▼▼▼

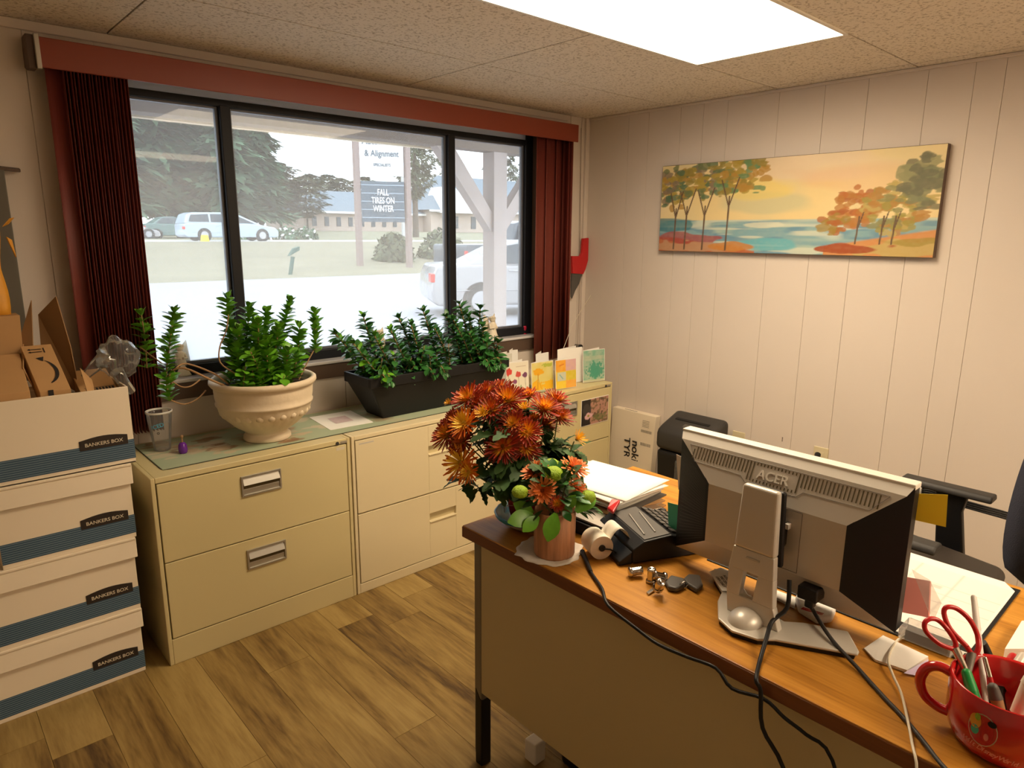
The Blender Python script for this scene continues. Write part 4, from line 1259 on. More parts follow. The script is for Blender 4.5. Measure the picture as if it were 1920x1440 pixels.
angel('angel_figurine', (-1.511, -0.018, 0.957), .125, 'cream figurine whose head shows above the middle of the trough plants')
angel('angel_figurine', (-0.810, -0.054, 0.957), .145, 'white winged angel figurine on the sill at the right end of the trough plants')
rg = thing('red_goblet', (-0.465, 0.047, 0.957), 'tiny red glass goblet on the sill in the right window corner', 'ornament')
q = V((-0.465, 0.047, 0.957))
build(MB().lathe([(0, 0), (.012, 0), (.012, .002), (.002, .005), (.002, .018), (.009, .026), (.011, .040), (.008, .050), (.007, .050), (.009, .040), (.0, .024)], q, 16), 'goblet', 'redglass', rg)

# ---- greeting cards
def gcard(pl, pr_, h, art, label, open_=.055, lean=.010, mn='white'):
    pl, pr_ = V(pl), V(pr_)
    pr_.z = pl.z = HC + .0035
    u = (pr_ - pl); n_ = V((u.y, -u.x, 0)).normalized()
    if n_.y > 0: n_ = -n_
    t = thing('greeting_card', (pl + pr_) / 2, label, 'card', 'greeting cards on the corner cabinet')
    up = V((0, 0, h)) - n_ * lean
    f = MB().hexa([pl, pr_, pr_ - n_ * .0008, pl - n_ * .0008, pl + up, pr_ + up, pr_ + up - n_ * .0008, pl + up - n_ * .0008])
    build(f, 'front_leaf', mn, t)
    bk = -n_ * open_
    r2 = pr_ + bk
    b = MB()._add([pl, r2, r2 + up * 1.0, pl + up], [(0, 1, 2, 3)])
    build(b, 'back_leaf', mn, t, solid=.0008)
    if art:
        o = n_ * .0006
        art.build('printed_face', pl + u * .02 + o + up * .01, pr_ - u * .02 + o + up * .01, pl + u * .02 + up * .985 + o, t)
    return t
ar = Art(30, 44, (.66, .62, .54)); ar.put(ar.nz(6, 12), (.55, .55, .50), .5); ar.blob(.75, .6, .1, .1, (.35, .45, .38), .6); ar.line(.8, .42, .8, .52, .02, (.2, .15, .12))
gcard((-0.897, -0.170, 0.720), (-0.774, -0.190, 0.730), .185, ar, 'tall plain pale card with faint print, leftmost of the cards')
gcard((-0.734, -0.120, 0.707), (-0.678, -0.130, 0.710), .185, None, 'narrow cream card peeking out behind the poppy card')
ar = Art(56, 76, (.72, .68, .56))
for x, y, r, c in ((.10, .27, .15, (.60, .05, .04)), (.55, .38, .13, (.55, .07, .06)), (.86, .42, .11, (.16, .05, .12)), (.40, .60, .10, (.22, .06, .16))):
    ar.line(x, y + .05, x + .03, .97, .010, (.30, .28, .18)); ar.blob(x, y, r, r * .75, c, 1, .5, .15, 14)
for x in (.2, .62): ar.line(x, .95, x + .04, .75, .02, (.12, .22, .06))
ar.line(.45, .13, .9, .13, .012, (.45, .35, .25), al=.6)
gcard((-0.960, -0.345, 0.745), (-0.813, -0.360, 0.743), .17, ar, 'cream card with red and purple poppies on thin stems')
ar = Art(50, 60, (.66, .55, .14)); ar.put(ar.nz(5, 5), (.72, .66, .30), .8); ar.blob(.3, .33, .25, .12, (.75, .38, .01), 1); ar.blob(.2, .85, .35, .2, (.78, .42, .01), 1, .8)
ar.blob(.8, .85, .3, .18, (.80, .45, .01), 1, .8); ar.blob(.75, .12, .25, .07, (.42, .46, .06), 1, .7); ar.line(.3, .4, .28, .95, .02, (.55, .28, .02)); ar.line(.3, .55, .45, .95, .015, (.5, .3, .02), al=.6)
gcard((-0.800, -0.368, 0.720), (-0.645, -0.380, 0.720), .155, ar, 'yellow card with golden flowers, standing left of the patchwork card')
ar = Art(50, 60, (.72, .50, .03))
ar.rect(0, 0, .5, .38, (.78, .33, .01)); ar.rect(.5, 0, 1, .38, (.62, .38, .42)); ar.rect(.08, .42, .5, .72, (.48, .56, .48)); ar.rect(.55, .4, 1, .72, (.62, .50, .02)); ar.rect(.5, .72, 1, 1, (.78, .36, .04)); ar.rect(0, .74, .5, 1, (.78, .56, .02))
ar.put(ar.nz(10, 10), (.8, .6, .2), .25); ar.line(.2, .5, .35, .65, .02, (.2, .4, .4)); ar.line(.2, .18, .4, .14, .02, (.65, .2, .02))
gcard((-0.665, -0.415, 0.720), (-0.519, -0.434, 0.720), .16, ar, 'patchwork card of orange, pink, yellow and blue squares')
gcard((-0.571, -0.340, 0.720), (-0.389, -0.360, 0.717), .20, None, 'tall blank cream card standing behind the patchwork card')
gcard((-0.669, -0.270, 0.723), (-0.558, -0.260, 0.717), .175, None, 'white card showing only its corner above the yellow card')
ar = Art(50, 74, (.42, .50, .38)); ar.put(ar.nz(6, 4), (.18, .42, .30), 1); ar.put((ar.nz(12, 20) - .4) * 2, (.16, .38, .27), .6); ar.blob(.6, .65, .38, .25, (.05, .30, .20), .9, .9); ar.rect(0, .18, 1, .3, (.50, .50, .36), .4); ar.rect(0, .93, 1, 1, (.5, .52, .34))
gcard((-0.418, -0.390, 0.720), (-0.266, -0.423, 0.720), .185, ar, 'teal green watercolour card, rightmost of the cards')
# crumpled sleeve
cs = MB().grid(lambda u, v: V((-.965 + .13 * u + .03 * (v) * (1 - u), -.10 - .05 * v * 0 + .02 * math.sin(7 * u + 3 * v), HC + .004 + .15 * v * (1 - .25 * u) + .01 * math.sin(9 * u))), 8, 8)
b = build(cs, 'clear_sleeve', 'clear', solid=.0008)
tag(b, 'crumpled translucent plastic sleeve leaning behind the right end of the trough', 'sleeve')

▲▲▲

▸ **Goal**
Transcribe the whole listing exactly. Pictures stay out of your copy.

▸ **Task solution**
The Blender Python script for this scene continues. Write part 4, from line 1259 on. More parts follow. The script is for Blender 4.5. Measure the picture as if it were 1920x1440 pixels.
angel('angel_figurine', (-1.511, -0.018, 0.957), .125, 'cream figurine whose head shows above the middle of the trough plants')
angel('angel_figurine', (-0.810, -0.054, 0.957), .145, 'white winged angel figurine on the sill at the right end of the trough plants')
rg = thing('red_goblet', (-0.465, 0.047, 0.957), 'tiny red glass goblet on the sill in the right window corner', 'ornament')
q = V((-0.465, 0.047, 0.957))
build(MB().lathe([(0, 0), (.012, 0), (.012, .002), (.002, .005), (.002, .018), (.009, .026), (.011, .040), (.008, .050), (.007, .050), (.009, .040), (.0, .024)], q, 16), 'goblet', 'redglass', rg)

# ---- greeting cards
def gcard(pl, pr_, h, art, label, open_=.055, lean=.010, mn='white'):
    pl, pr_ = V(pl), V(pr_)
    pr_.z = pl.z = HC + .0035
    u = (pr_ - pl); n_ = V((u.y, -u.x, 0)).normalized()
    if n_.y > 0: n_ = -n_
    t = thing('greeting_card', (pl + pr_) / 2, label, 'card', 'greeting cards on the corner cabinet')
    up = V((0, 0, h)) - n_ * lean
    f = MB().hexa([pl, pr_, pr_ - n_ * .0008, pl - n_ * .0008, pl + up, pr_ + up, pr_ + up - n_ * .0008, pl + up - n_ * .0008])
    build(f, 'front_leaf', mn, t)
    bk = -n_ * open_
    r2 = pr_ + bk
    b = MB()._add([pl, r2, r2 + up * 1.0, pl + up], [(0, 1, 2, 3)])
    build(b, 'back_leaf', mn, t, solid=.0008)
    if art:
        o = n_ * .0006
        art.build('printed_face', pl + u * .02 + o + up * .01, pr_ - u * .02 + o + up * .01, pl + u * .02 + up * .985 + o, t)
    return t
ar = Art(30, 44, (.66, .62, .54)); ar.put(ar.nz(6, 12), (.55, .55, .50), .5); ar.blob(.75, .6, .1, .1, (.35, .45, .38), .6); ar.line(.8, .42, .8, .52, .02, (.2, .15, .12))
gcard((-0.897, -0.170, 0.720), (-0.774, -0.190, 0.730), .185, ar, 'tall plain pale card with faint print, leftmost of the cards')
gcard((-0.734, -0.120, 0.707), (-0.678, -0.130, 0.710), .185, None, 'narrow cream card peeking out behind the poppy card')
ar = Art(56, 76, (.72, .68, .56))
for x, y, r, c in ((.10, .27, .15, (.60, .05, .04)), (.55, .38, .13, (.55, .07, .06)), (.86, .42, .11, (.16, .05, .12)), (.40, .60, .10, (.22, .06, .16))):
    ar.line(x, y + .05, x + .03, .97, .010, (.30, .28, .18)); ar.blob(x, y, r, r * .75, c, 1, .5, .15, 14)
for x in (.2, .62): ar.line(x, .95, x + .04, .75, .02, (.12, .22, .06))
ar.line(.45, .13, .9, .13, .012, (.45, .35, .25), al=.6)
gcard((-0.960, -0.345, 0.745), (-0.813, -0.360, 0.743), .17, ar, 'cream card with red and purple poppies on thin stems')
ar = Art(50, 60, (.66, .55, .14)); ar.put(ar.nz(5, 5), (.72, .66, .30), .8); ar.blob(.3, .33, .25, .12, (.75, .38, .01), 1); ar.blob(.2, .85, .35, .2, (.78, .42, .01), 1, .8)
ar.blob(.8, .85, .3, .18, (.80, .45, .01), 1, .8); ar.blob(.75, .12, .25, .07, (.42, .46, .06), 1, .7); ar.line(.3, .4, .28, .95, .02, (.55, .28, .02)); ar.line(.3, .55, .45, .95, .015, (.5, .3, .02), al=.6)
gcard((-0.800, -0.368, 0.720), (-0.645, -0.380, 0.720), .155, ar, 'yellow card with golden flowers, standing left of the patchwork card')
ar = Art(50, 60, (.72, .50, .03))
ar.rect(0, 0, .5, .38, (.78, .33, .01)); ar.rect(.5, 0, 1, .38, (.62, .38, .42)); ar.rect(.08, .42, .5, .72, (.48, .56, .48)); ar.rect(.55, .4, 1, .72, (.62, .50, .02)); ar.rect(.5, .72, 1, 1, (.78, .36, .04)); ar.rect(0, .74, .5, 1, (.78, .56, .02))
ar.put(ar.nz(10, 10), (.8, .6, .2), .25); ar.line(.2, .5, .35, .65, .02, (.2, .4, .4)); ar.line(.2, .18, .4, .14, .02, (.65, .2, .02))
gcard((-0.665, -0.415, 0.720), (-0.519, -0.434, 0.720), .16, ar, 'patchwork card of orange, pink, yellow and blue squares')
gcard((-0.571, -0.340, 0.720), (-0.389, -0.360, 0.717), .20, None, 'tall blank cream card standing behind the patchwork card')
gcard((-0.669, -0.270, 0.723), (-0.558, -0.260, 0.717), .175, None, 'white card showing only its corner above the yellow card')
ar = Art(50, 74, (.42, .50, .38)); ar.put(ar.nz(6, 4), (.18, .42, .30), 1); ar.put((ar.nz(12, 20) - .4) * 2, (.16, .38, .27), .6); ar.blob(.6, .65, .38, .25, (.05, .30, .20), .9, .9); ar.rect(0, .18, 1, .3, (.50, .50, .36), .4); ar.rect(0, .93, 1, 1, (.5, .52, .34))
gcard((-0.418, -0.390, 0.720), (-0.266, -0.423, 0.720), .185, ar, 'teal green watercolour card, rightmost of the cards')
# crumpled sleeve
cs = MB().grid(lambda u, v: V((-.965 + .13 * u + .03 * (v) * (1 - u), -.10 - .05 * v * 0 + .02 * math.sin(7 * u + 3 * v), HC + .004 + .15 * v * (1 - .25 * u) + .01 * math.sin(9 * u))), 8, 8)
b = build(cs, 'clear_sleeve', 'clear', solid=.0008)
tag(b, 'crumpled translucent plastic sleeve leaning behind the right end of the trough', 'sleeve')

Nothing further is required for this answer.